Using the material that follows, identify and copy each line with the string "this".

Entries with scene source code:
────

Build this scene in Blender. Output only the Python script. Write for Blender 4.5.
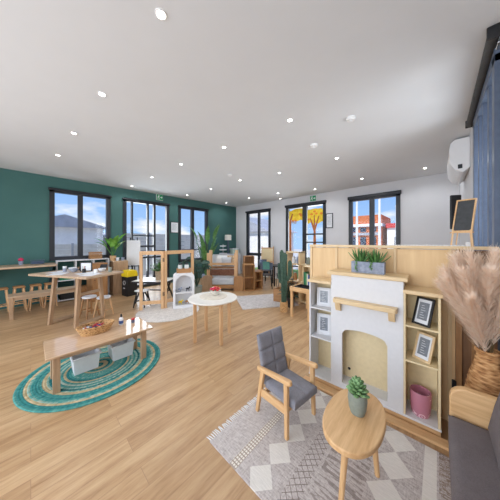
import bpy, bmesh, math, random
from mathutils import Vector, Matrix
random.seed(7)
R = math.radians
for o in list(bpy.data.objects): bpy.data.objects.remove(o, do_unlink=True)
SC = bpy.context.scene
COL = SC.collection

# ------------------------------------------------------------------ camera, sky, lights, exposure
cam_d = bpy.data.cameras.new('camera'); cam = bpy.data.objects.new('camera', cam_d); COL.objects.link(cam)
cam.location = (0, 0, 1.4); cam.rotation_euler = (R(90), 0, R(42.8))
cam_d.sensor_width = 36; cam_d.lens = 36*203/500; cam_d.shift_y = -0.018; cam_d.clip_start = 0.02
SC.camera = cam
SC.view_settings.view_transform = 'Standard'; SC.view_settings.look = 'None'
SC.view_settings.gamma = 1; SC.view_settings.exposure = 0.4

def lin(c):
    return tuple(((v/255)/12.92 if v/255 <= .04045 else ((v/255+.055)/1.055)**2.4) for v in c)

W = bpy.data.worlds.new('sky'); SC.world = W; W.use_nodes = True
nt = W.node_tree; nt.nodes.clear()
def wn(t, **k):
    n = nt.nodes.new(t)
    for a, b in k.items(): setattr(n, a, b)
    return n
tc = wn('ShaderNodeTexCoord'); sep = wn('ShaderNodeSeparateXYZ'); nt.links.new(tc.outputs['Generated'], sep.inputs[0])
gr = wn('ShaderNodeValToRGB'); nt.links.new(sep.outputs['Z'], gr.inputs[0])
gr.color_ramp.elements[0].position = 0.0; gr.color_ramp.elements[0].color = (*lin((170, 206, 246)), 1)
gr.color_ramp.elements[1].position = .45; gr.color_ramp.elements[1].color = (*lin((84, 148, 236)), 1)
mp = wn('ShaderNodeMapping'); mp.inputs['Scale'].default_value = (3.2, 3.2, 9); nt.links.new(tc.outputs['Generated'], mp.inputs[0])
nz = wn('ShaderNodeTexNoise'); nz.inputs['Scale'].default_value = 1.5; nz.inputs['Detail'].default_value = 6; nt.links.new(mp.outputs[0], nz.inputs['Vector'])
cr = wn('ShaderNodeValToRGB'); cr.color_ramp.elements[0].position = .5; cr.color_ramp.elements[1].position = .66
nt.links.new(nz.outputs['Fac'], cr.inputs[0])
mx = wn('ShaderNodeMix', data_type='RGBA'); nt.links.new(cr.outputs[0], mx.inputs['Factor']); nt.links.new(gr.outputs[0], mx.inputs['A'])
mx.inputs['B'].default_value = (*lin((250, 250, 252)), 1)
bg = wn('ShaderNodeBackground'); bg.inputs[1].default_value = .85; nt.links.new(mx.outputs['Result'], bg.inputs[0])
wo = wn('ShaderNodeOutputWorld'); nt.links.new(bg.outputs[0], wo.inputs[0])

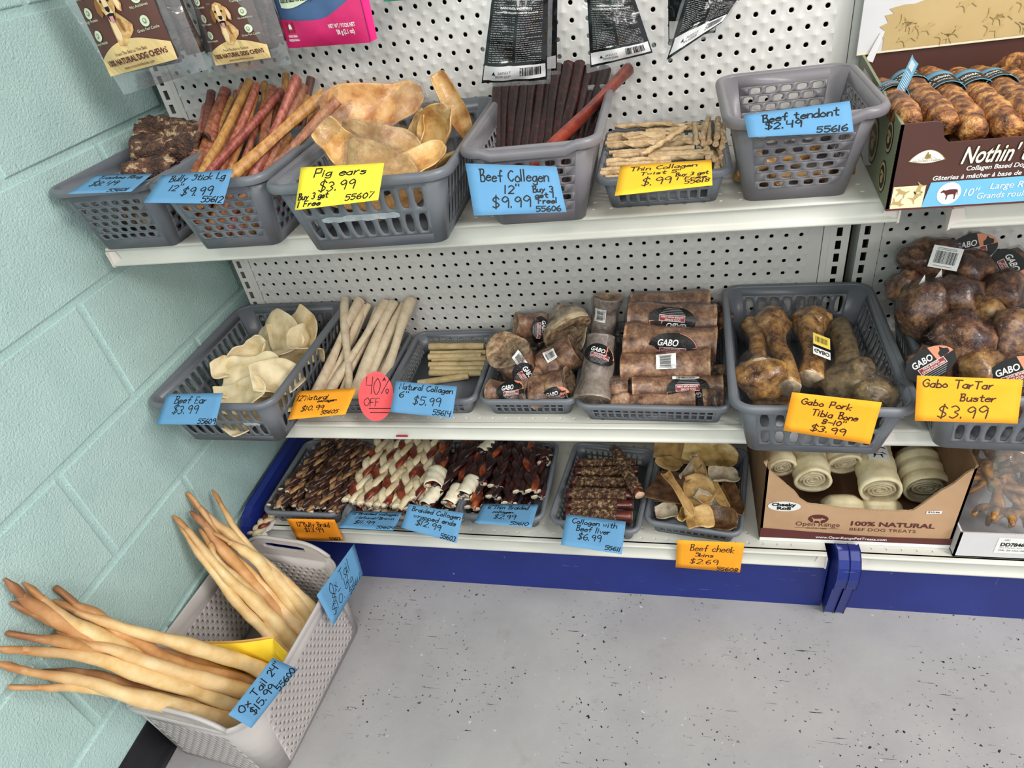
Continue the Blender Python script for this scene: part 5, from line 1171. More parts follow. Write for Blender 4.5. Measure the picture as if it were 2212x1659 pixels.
# wrapped-end braids
WE = [((934,1052),(968,950),.070,.000,.20,.0175,'wrapped-end braid lying highest, its cream cuff squarely to the front'), ((917,1094),(1000,990),.058,.0,.19,.0125,'wrapped-end braid with a ragged bent cream cuff above the card'), ((968,1090),(1040,965),.054,.0,.20,.0125,'wrapped-end braid with a narrow tilted cream cuff, right of centre'),
 ((1000,1072),(1062,962),.058,.0,.20,.0145,'wrapped-end braid with a fat cream cuff beside the thin braids'), ((955,1048),(1010,950),.050,.0,.14,.012,'wrapped-end braid whose cuff hides behind the others'), ((1040,975),(1075,946),.062,.0,.5,.012,'wrapped-end braid at the back, only its cream cuff showing')]
for i, (a, b_, h, f0, f1, rr, lb) in enumerate(WE):
    p = dk(*a, h); q = dk(*b_, h); L = .22 if i < 5 else .06; q = p + (q - p).normalized() * L; q.y = min(q.y, -.025)
    braid(lb, p, q, .0088, .0034, .0078, ('strand_dark', 'strand_dark', 'strand_dark' if i % 2 else 'strand_orange'), 3.2, 'braids with cream wrapped ends', seed=i, wraps=((f0 + .01, f1 * 1.22, rr * 1.14, 'rawhide'),))
for i in range(4):
    x = .455 + .022 * i; braid('dark braid under the wrapped-end ones', (x, -.26, Z3 + .02), (x + .02, -.07, Z3 + .02), .007, .0035, .0072, ('strand_dark',) * 3, 6.0, 'dark braids in the bottom layer', seed=i)
# thin braided
TB = [((1036,1043),(1080,955),.060,2,'thin braid with a bright orange strand, left'), ((1070,1052),(1098,958),.056,0,'dark thin braid left of centre, pale cut end'), ((1066,1075),(1092,975),.050,0,'thin braid whose end lies lowest in the centre'), ((1020,1098),(1045,1010),.046,1,'thick thin-braid end at the front left, orange sides'), ((1125,1063),(1118,962),.056,0,'black thin braid right of centre'),
 ((1152,1061),(1140,950),.062,2,'thin braid with an orange patch near its pale end, right'), ((1100,1088),(1105,985),.048,0,'dark thin braid above the card'), ((1176,1000),(1172,970),.050,0,'dark thin braid end by the right rim, upper'), ((1165,1075),(1166,995),.044,0,'black thin braid against the right rim'), ((1190,985),(1145,975),.062,0,'short dark piece lying crosswise at the back right')]
for i, (a, b_, h, mm, lb) in enumerate(TB):
    p = dk(*a, h); q = dk(*b_, h); q = p + (q - p).normalized() * (.15 if i not in (7, 9) else .05); q.y = min(q.y, -.06); q.x = min(q.x, .705); p.x = min(p.x, .705)
    mt = [('strand_dark',) * 3, ('strand_orange', 'strand_orange', 'strand_dark'), ('strand_dark', 'strand_orange', 'strand_dark')][mm]
    braid(lb, p, q, .0088, .0036, .0080, mt, 2.4, 'thin dark braids', seed=i * 2.1)
for i in range(4):
    x = .56 + .035 * i; braid('thin dark braid in the bottom layer', (x, -.265, Z3 + .018), (x + .002, -.09, Z3 + .018), .007, .0035, .0072, ('strand_dark',) * 3, 5.0, 'thin dark braids in the bottom layer', seed=i)
# stray braid and torn paper beneath the leftmost tray
braid('stray two-tone braid lying beside the blue end bracket under the tray', dk(548, 1155, .010), dk(595, 1100, .012), .0075, .003, .0078, ('strand_cream', 'strand_brown', 'strand_cream'), 3.0, seed=2)
def paper(label, pts, z, nm='torn_paper', mat='sticker'):
    b = MB(); poly(b, [(p[0], p[1]) for p in pts], lambda u, v: tuple(at(u, v, z=z))); tag(b.make(nm, M[mat], None, smooth=False, solid=.0006), label, 'paper')
paper('torn white paper strip on the bottom shelf beside the stray braid', [(562,1156),(578,1157),(577,1152),(573,1150),(585,1144),(597,1124),(592,1120),(580,1128)], Z3 + .002)
# red corner of a label under the middle shelf rail
b = MB(); c = V(at(868, 941, y=-.3005)); b.add([tuple(c + V(p)) for p in ((-.013, 0, -.003), (.012, 0, -.003), (.012, .0, .0015), (-.011, 0, .0015))], [(0, 1, 2, 3)]); tag(b.make('label_strip', flatm('crimson_label', 'A3203E'), None, smooth=False, solid=.0005), 'small crimson label scrap on the middle shelf rail', 'label')
# liver sticks
def liver(label, a, b_, h, r, seed, bare=(.0, .0), group=None):
    p, q = dk(*a, h), dk(*b_, h); t = thing('liver_stick', label, 'chew stick', (p + q) / 2 - V((0, 0, r)), group)
    P = [p.lerp(q, i / 16) for i in range(17)]
    v, f, m = sweep(P, r, 12, flat=.9, fn=lambda tt, a_: 1 + .04 * math.sin(a_ * 3 + seed), cap=1); bb_ = MB(); bb_.addm(v, f, m); bb_.make('collagen_core', [M['liverstick'], M['cut']], t)
    f0, f1 = .07 + bare[0] * .5, .94 - bare[1] * .8
    P = [p.lerp(q, f0 + (f1 - f0) * i / 30) for i in range(31)]
    v, f, m = sweep(P, r * 1.20, 20, flat=.92, fn=lambda tt, a_: 1 + .16 * noise3((tt * 14, a_ * 2.2, seed), 1.0, seed) + .14 * noise3((tt * 34, a_ * 5, seed), 1.0, seed + 2)); bb_ = MB(); bb_.add(v, f); bb_.make('liver_coating', M['liver'], t)
LV = [((1247,1000),(1372,1002),.050,.0095,0,0),((1243,1020),(1380,1016),.052,.0090,.05,.05),((1235,1040),(1355,1042),.054,.0098,0,0),((1224,1066),(1368,1068),.056,.0112,.03,.05),((1224,1090),(1368,1090),.052,.0098,0,.22),((1222,1110),(1366,1114),.050,.0105,.02,.22)]
for i, (a, b_, h, r, b0, b1) in enumerate(LV): liver('liver-coated stick lying crosswise, ' + ORD[i] + ' from the back', a, b_, h, r, i * 3.1, (b0, b1), 'liver-coated sticks lying crosswise')
liver('liver-coated stick lying slantwise on top of the others', (1326, 967), (1382, 1070), .078, .0105, 20, (.02, .02))
for i in range(4): liver('liver-coated stick in the bottom layer', (1240 - i * 6, 1015 + i * 34), (1368 - i, 1020 + i * 34), .022, .010, 30 + i, (0, .1), 'liver-coated sticks in the bottom layer')
# cheek skins
CS = [((1470,976),.050,.115,.030,(20,0,-5),.5,.3,'cheek','long cheek skin lying along the back rim'), ((1535,978),.068,.115,.030,(35,8,-8),.4,-.4,'cheek','cheek skin rolled like a ridge at the back right'), ((1448,1006),.050,.05,.028,(0,10,60),.9,.5,'cheek','small folded cheek skin at the left rear'),
 ((1442,1052),.066,.095,.036,(6,4,78),.25,.1,'cheekd','dark brown flat square cheek slab at the left'), ((1466,1066),.086,.115,.013,(0,6,-62),1.6,.1,'cheek','amber rolled cheek strip lying on top of the dark slab'), ((1490,1020),.060,.07,.018,(20,0,60),1.8,.8,'cheekg','curled cheek skin with a scrolled edge, centre rear'),
 ((1515,1012),.066,.07,.016,(30,20,-70),1.7,1.0,'cheek','S-shaped cheek curl standing in the centre'), ((1505,1062),.056,.075,.036,(8,-6,20),.4,.3,'cheek','smooth flat cheek skin in the middle with a slit'), ((1562,1034),.072,.062,.026,(10,10,15),1.6,.7,'cheekg','grey curled cheek skin at the right'),
 ((1552,1070),.056,.095,.014,(10,0,-70),1.4,.4,'cheek','narrow cheek strip slanting down the centre right'), ((1585,1075),.058,.11,.017,(10,0,-78),1.6,.5,'cheekd','cheek strip with a frilled edge by the right rim'), ((1512,1118),.056,.055,.026,(14,0,10),.5,-.6,'cheek','rounded tan cheek piece at the front'),
 ((1555,1122),.052,.070,.028,(20,-6,-20),1.0,.6,'cheekd','wrinkled brown cheek piece at the front right'), ((1440,1108),.048,.045,.020,(10,0,10),1.4,.5,'cheekg','pale crumpled cheek bit at the front left'), ((1478,1108),.050,.060,.014,(10,0,70),1.9,.8,'cheek','small scrolled cheek curl at the front'), ((1530,1085),.052,.06,.018,(5,10,-30),1.5,.5,'cheekg','cheek curl showing its pale inside near the middle')]
for i, (px, h, L, W, e, cu, be, mt, lb) in enumerate(CS): skin('cheek_skin', lb, 'dog chew', mt, dk(*px, h), L, W, eul(*e), curl=cu, bend=be, seed=80 + i, amp=.004, th=.0028, point=1.4)
for i in range(5): skin('cheek_skin', 'cheek skin in the bottom layer of its tray', 'dog chew', 'cheek', (.965 + .028 * i, -.20 - .03 * (i % 2), Z3 + .022), .07, .024, eul(5, 5, 60 * i), curl=.8, bend=.4, seed=110 + i, group='cheek skins in the bottom layer', th=.003)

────

RESULT –
Build this scene in Blender. Output only the Python script. Write for Blender 4.5.
Continue the Blender Python script for this scene: part 5, from line 1171. More parts follow. Write for Blender 4.5. Measure the picture as if it were 2212x1659 pixels.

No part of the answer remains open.